Wonk and Sacabo find an apartment on Burgundy Street and set about discovering the actual city. It transcends clichéd guidebooks and French Quarter murder mysteries. They embrace its authenticity, its amalgam of African-Caribbean, European and American influences, the way it bares its soul and celebrates itself. Their vision of the city infuses their art.
Josephine’s photographs portray the rich humanity and odd contrasts of New Orleans — a child in a doorway next to a poster of exotic dancers, two elderly ladies gossiping on a park bench against a background of young cadets at attention, a solitary old man in a wide-brimmed hat gazing out at the fog-shrouded Mississippi.
Dalt’s work shows his wide range as an observer and storyteller, from a powerful profile of novelist John Kennedy Toole to a touching account of the doomed, reclusive Orchard sisters. He has an extraordinary knack for uncovering people’s hidden motives, telling the true tale behind a newspaper’s sensationalist headline, and delving into the complexity of his subjects, whether famous or obscure.
Wonk and Sacabo are now inseparable from the place they imagined and evoked in plays and stories and photographs. Once you’ve been steeped in their world and their art, you see the city anew.

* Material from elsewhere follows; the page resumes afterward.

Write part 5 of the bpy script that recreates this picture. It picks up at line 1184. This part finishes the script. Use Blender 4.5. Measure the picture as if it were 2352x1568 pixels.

– Jim Amoss, former editor, The Times-Picayune
Writer Dalt Wonk and photographer Josephine Sacabo arrived in New Orleans in 1970 and made their home in the French Quarter. As they settled into a new life amidst the city’s brewing economic boom and cultural watershed moments, Wonk and Sacabo began chronicling the vestiges of New Orleans as it once was.
For their first collaboration in nearly 15 years, Wonk and Sacabo have assembled a selection of their best journalist work in NEW ORLEANS 1970-2020: A PORTRAIT OF THE CITY, providing an indelible retrospective on some of the Crescent City’s major cultural landmarks over the last 50 years.